First: police officers don't cuff someone while they are throwing punches, and they can have a lot of difficulty cuffing someone who is simply struggling. Ever see a bunch of cops pinning one guy to the floor? In almost every one of these scenarios they haven't even cuffed him, they haven't had that chance yet. Even when they are cuffing someone who ran and struggled a lot, they manage to get him to be somewhat submissive (no longer struggling, or struggling a lot less) when they cuff him. Tying someone up is a LOT more difficult than throwing handcuffs on someone! Ropes don't have a closing mechanism like handcuffs.

Second:, if you have someone grappled and pushed down to the ground (pinned) you very likely have both your hands full, and likely are in a somewhat compromising position yourself. Just look up grappling as a sport. Even martial arts like Kung Fu and Karate having grappling as part of the discipline. 5e allows for grappling to be done so long as a hand is free (which in many cases is unrealistic). Being grappled in 5e is, however, also different from being grappled by someone whose knows grappling techniques, someone who is grappled still has full use of both hands and can make attacks normally; even while grappled and prone an enemy only gets disadvantage on their attacks at worst. As such grappling in DnD is more about having an enemy held in place than truly grappled.

To sum up that point and reiterate: If you have someone truly grappled, you should have your hands full, you definitely will not be able to tie them up. Additionally, 5e grappling is more like having an enemy held in place, they still have full use of their appendages, this should indicate that it is even harder to tie someone up than when they are truly grappled.

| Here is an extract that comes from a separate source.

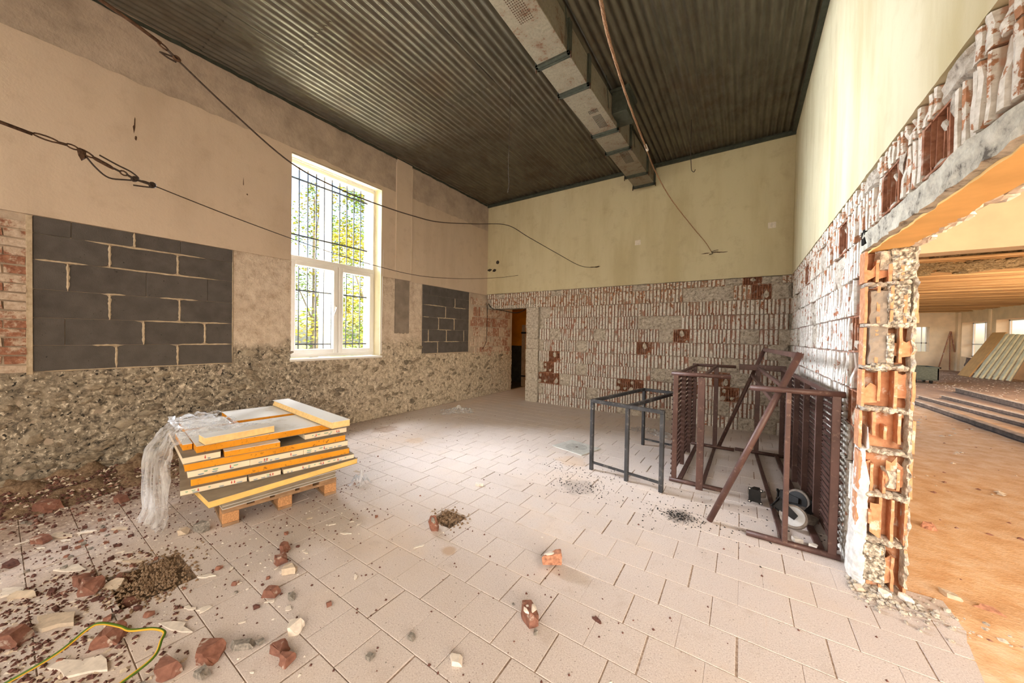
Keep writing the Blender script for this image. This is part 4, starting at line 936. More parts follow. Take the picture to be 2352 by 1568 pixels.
def lfp(name, a, b, r=None, w=.04, h=.02):
    a, b = Vector(a)-lf.location, Vector(b)-lf.location
    (MB().tube([a, b], r, 12) if r else MB().bar(a, b, w, h)).build(name, 'brown_steel', lf, r is not None, 0 if r else .003)
n0, n1, f0, f1 = (-.19, 3.155, .01), (.34, 3.165, 1.365), (-.24, 5.44, .01), (.236, 5.46, 1.35)
lfp('pole', n0, n1, .0225); lfp('pole', f0, f1, .0225); lfp('top_bar', Vector(n1)-Vector((.008, 0, .02)), Vector(f1)-Vector((.008, 0, .02)), None, .03, .04)
k = .735; lfp('cross_bar', Vector(n0).lerp(Vector(n1), k), Vector(f0).lerp(Vector(f1), k), None, .035, .035)

# ================================================================== CASTERS
def caster(label, loc_, eul, r=.088, disc='hubgrey'):
    t = thing('caster_wheel', label, 'caster', loc_, 0, None); t.rotation_euler = eul
    def ring(rs, xs, n=22):
        m = MB()
        for R_, x in zip(rs, xs): m.v += [(x, R_*math.cos(2*math.pi*i/n), R_*math.sin(2*math.pi*i/n)) for i in range(n)]
        for k in range(len(rs)-1):
            for i in range(n): m.f.append((k*n+i, k*n+(i+1) % n, (k+1)*n+(i+1) % n, (k+1)*n+i)); m.mi.append(0)
        m.f += [tuple(range(n))[::-1], tuple(range((len(rs)-1)*n, len(rs)*n))]; m.mi += [0, 0]; return m
    ring((r*.8, r*.97, r, r, r*.97, r*.8), (-.026, -.024, -.016, .016, .024, .026)).build('tyre', 'rubber', t, False, .002)
    ring((r*.35, r*.80, r*.80, r*.35), (-.031, -.028, .028, .031)).build('wheel_disc', disc, t); ring((r*.16, r*.16), (-.045, .045), 10).build('axle', 'blackmetal', t)
    m = MB()
    for s in (-1, 1): m.prism([(-.022, -.02), (.022, -.02), (.05, r+.03), (-.035, r+.03)], .005, (s*.042, 0, 0), ((0, 1, 0), (0, 0, 1), (1, 0, 0)))
    m.span((-.045, -.035, r+.028), (.048, .05, r+.036)); m.build('fork', 'blackmetal', t, bevel=.001)
    m = MB(); a, b = .065, .052; poly = [(-a, -b), (-a+.02, -b), (-a+.03, -b+.012), (a-.03, -b+.012), (a-.02, -b), (a, -b), (a, -b+.02), (a-.012, -b+.03), (a-.012, b-.03), (a, b-.02), (a, b), (a-.02, b), (a-.03, b-.012), (-a+.03, b-.012), (-a+.02, b), (-a, b), (-a, b-.02), (-a+.012, b-.03), (-a+.012, -b+.03), (-a, -b+.02)]
    m.prism(poly, .006, (0, 0, r+.044)); m.build('mounting_plate', 'blackmetal', t)
    for x, y in ((-.054, -.042), (.054, -.042), (-.054, .042), (.054, .042)): MB().prism([(x+.006*math.cos(i*math.pi/3), y+.006*math.sin(i*math.pi/3)) for i in range(6)], .001, (0, 0, r+.0502)).build('bolt_hole', 'plaster_chip', t)
    MB().tube([(0, 0, r+.034), (0, 0, r+.046)], .03, 12).build('swivel', 'blackmetal', t)
    return t
def aim(t, x, z):
    x = Vector(x).normalized(); z = Vector(z); z = (z-x*z.dot(x)).normalized(); t.rotation_euler = Matrix((x, z.cross(x), z)).transposed().to_euler()
aim(caster('black caster lying with its mounting plate facing out, nearest the rack opening', (.135, 3.85, .062), (0, 0, 0), .07), (0, .1, 1), (-.12, -1, .12))
aim(caster('caster with black rim leaning upright against the rack rails', (.425, 3.78, .098), (0, 0, 0), .092, 'blackmetal'), (-.55, -.8, .22), (.2, .8, -.2))
aim(caster('grey disc caster tilted toward the front of the rack', (.355, 3.42, .092), (0, 0, 0), .088), (-.12, -.85, .52), (-.8, .25, .5))
aim(caster('dusty caster half hidden behind the grey disc one', (.45, 3.56, .07), (0, 0, 0), .072, 'rubber'), (.2, -.3, .9), (.5, .8, .1))
# ================================================================== PALLET AND BOARDS
def frm(xy, a, z, name, label, cat, group=None): return thing(name, label, cat, (xy[0], xy[1], z), math.pi/2-math.radians(a), group)
pa = frm((-3.163, .93), 9, 0, 'wooden_pallet', 'wooden pallet under the stack of foam boards', 'pallet')
for y in (.0725, .6, 1.1275):
    for x in (.05, .4, .75): MB().box((x, y, .061), (.10, .145, .078)).build('pallet_block', 'chip', pa, bevel=.004)
    MB().span((0, y-.0725, .1), (.80, y+.0725, .122)).build('stringer_board', 'wood', pa, bevel=.002)
for x in (.05, .4, .75): MB().span((x-.05, 0, 0), (x+.05, 1.2, .022)).build('bottom_board', 'wood', pa, bevel=.002)
for i, (x, w) in enumerate(((.0725, .145), (.245, .1), (.4, .145), (.555, .1), (.7275, .145))): MB().span((x-w/2, 0, .122), (x+w/2, 1.2, .144)).build('deck_board', 'wood', pa, bevel=.002)
def board(xy, a, L, D, z, t, core, label, top='facing_dirty', name='foam_board', cat='board', group=None, marks=0, bevelled=False, seed=0):
    o = frm(xy, a, z, name, label, cat, group); e = .0025; rng = random.Random(seed)
    m = MB(); n = max(2, int(L/.08))
    if bevelled: m.prism([(0, e), (L, e), (L, t-e), (.02, t-e)], D, (0, D, 0), ((1, 0, 0), (0, 0, 1), (0, -1, 0)))
    else: m.span((0, .001, e), (L, D, t-e))
    m.build('foam_core', core, o, bevel=.002)
    MB().span((-.001, 0, t-e), (L+.001, D, t)).build('top_facing', top, o); MB().span((-.001, 0, 0), (L+.001, D, e)).build('bottom_facing', 'facing_dirty', o)
    if marks:
        x = .03; m = MB(); m.cur = 0
        for row, cc in ((.30, 2), (.62, 0)):
            m.cur = cc; x = rng.uniform(.01, .06)
            while x < L-.05:
                l = rng.uniform(.012, .035)
                if rng.random() < .55: m.box((x+l/2, -.0003, t*row), (l, .0012, t*.09)); m.box((x+l/2, -.0003, t*row-.005), (l*.7, .0012, t*.04))
                x += l+rng.uniform(.006, .03)
        m.cur = 1
        for k in range(marks):
            x = L*(.25+.5*k/max(1, marks-1)) if marks > 1 else L*rng.uniform(.3, .7)
            for dx_ in (0, .016)[:1+(k+seed) % 2]:
                s = 1 if seed % 2 else -1; zc = t*.52
                m.prism([(x+dx_-.005, zc), (x+dx_, zc+s*t*.28), (x+dx_+.005, zc)], .0014, (0, -.001, 0), ((1, 0, 0), (0, 0, 1), (0, 1, 0))); m.box((x+dx_, -.0003, zc-s*t*.13), (.004, .0014, t*.26))
        m.build('printed_marks', ['ink_green', 'ink_red', 'ink_blue'], o)
    return o
GB = 'dusty grey panels at the bottom of the stack'
for i, z in enumerate((.146, .206, .267)):
    o = frm((-3.13+.012*i, .92+.006*i), 6, z, 'grey_panel', ('lowest dusty grey panel resting on the pallet deck', 'middle dusty grey panel above the pallet', 'upper dusty grey panel just under the long yellow board')[i], 'panel', None)
    MB().span((0, 0, .004), (.80, .95, .056)).build('panel_core', 'facing_dirty', o, bevel=.003); MB().span((0, -.002, 0), (.80, .95, .004)).build('white_facing', 'facing', o); MB().span((0, -.002, .022), (.80, .001, .025)).build('white_groove', 'facing', o)
board((-2.774, .747), 1.8, .99, .52, .330, .045, 'foam_yellow', 'long yellow foam board jutting out at the bottom of the stack', seed=1)
board((-3.0, .664), 12, .345, .95, .377, .037, 'printed', 'printed cream board at the lower left end of the stack', marks=2, seed=2)
board((-2.904, 1.009), 10, .19, .95, .377, .037, 'printed', 'short printed cream board in the middle of the lowest printed row', marks=1, seed=3)
board((-2.863, 1.211), 11.6, .515, .95, .377, .037, 'printed', 'long printed cream board at the lower right of the stack', marks=3, seed=4)
board((-3.02, .72), 13, 1.0, 1.0, .4155, .049, 'foam_orange', 'lowest of the three long orange foam boards', seed=5)
board((-3.05, .712), 11, .333, .95, .466, .046, 'printed', 'printed cream board at the left of the middle row', marks=1, seed=6)
board((-2.983, 1.039), 10.5, .345, .95, .466, .046, 'printed', 'printed cream board at the centre of the middle row', marks=2, seed=7)
board((-2.919, 1.38), 9.5, .345, .95, .466, .046, 'printed', 'printed cream board at the right of the middle row', marks=1, seed=8)
board((-3.05, .697), 10.3, 1.02, 1.0, .5135, .051, 'foam_orange', 'middle one of the three long orange foam boards', seed=9)
board((-3.05, .687), 7.5, .194, .95, .566, .044, 'printed', 'short printed cream board under the left end of the top orange board', marks=1, seed=10)
board((-2.995, .892), 11, .33, .25, .566, .044, 'foam_orange', 'short orange foam offcut sticking out between the upper boards', 'facing', seed=11)
board((-2.978, 1.418), 8, .335, .95, .566, .044, 'printed', 'printed cream board under the right end of the top orange board', marks=2, seed=12)
board((-3.08, .764), 6.9, .92, .56, .6115, .051, 'foam_orange', 'topmost long orange foam board with white upper face', 'facing', seed=13)
board((-3.70, 1.17), 6.9, .58, .52, .6115, .051, 'foam_orange', 'white faced foam board lying at the back right of the stack top', 'facing', seed=14)
board((-3.70, .845), 6.9, .30, .34, .6115, .045, 'foam_orange', 'white faced foam board under the plastic film at the back left of the stack top', 'facing', seed=15)
board((-3.22, .725), 6.9, .05, .42, .6115, .045, 'foam_orange', 'narrow foam strip at the left end of the top board', 'facing', seed=18)
board((-3.049, .80), 1, .42, .14, .664, .053, 'foam_pale', 'small pale foam offcut lying on top at the front', 'facing', seed=16)
o = board((-3.30, .96), 18, .235, .17, .664, .022, 'foam_orange', 'thin white board scrap lying behind the front offcut', 'facing', seed=17)
board((-2.776, 1.53), 5, .148, 1.40, .664, .056, 'foam_pale', 'long white plank lying across the right end of the stack', 'facing', 'foam_plank', 'plank', bevelled=True, seed=19)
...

Third: Dimensional shackles, an in-game element, specifically require a creature to be incapacitated if you want to put them on the creature (if the creature is unwilling). All the pictures that exist of dimensional shackles makes them look like they have a more appropriate locking mechanism than the typical pin-lock that traditional (and in the case of 5e, mundane) manacles have. Additionally they don't need a key to unlock (you designate creatures that can simply remove them when you slap them on a creature). This would suggest that the dimensional shackles with a locking mechanism (possibly magical) may be a lot easier to use than a rope.

with all that my conclusion stands, it should be extremely difficult to tie someone up who is struggling unless you are stronger by a large margin! I would rule that you can't tie something up unless they are incapacitated, it would additionally take more than 6 seconds (1 round) to appropriately tie a rope and if they are no longer incapacitated at some point they can make a dex (acrobatics) or str (athletics) check on a low DC to escape while it is not yet properly tied. This or it would take very high strength checks against someone that is pinned down (which could be reduced [instead of you gaining advantage on the check] by someone taking the help action). If you were really trying to tie someone up who was struggling have several checks made. My guess is people will tend to give up the struggle a little bit when they have been overpowered and they lose some hope at freedom. This might not be the case for zombies though.

One last thing I haven't addressed, zombies might be sluggish (and quite possibly mindless) so maybe tying them up would be more realistic.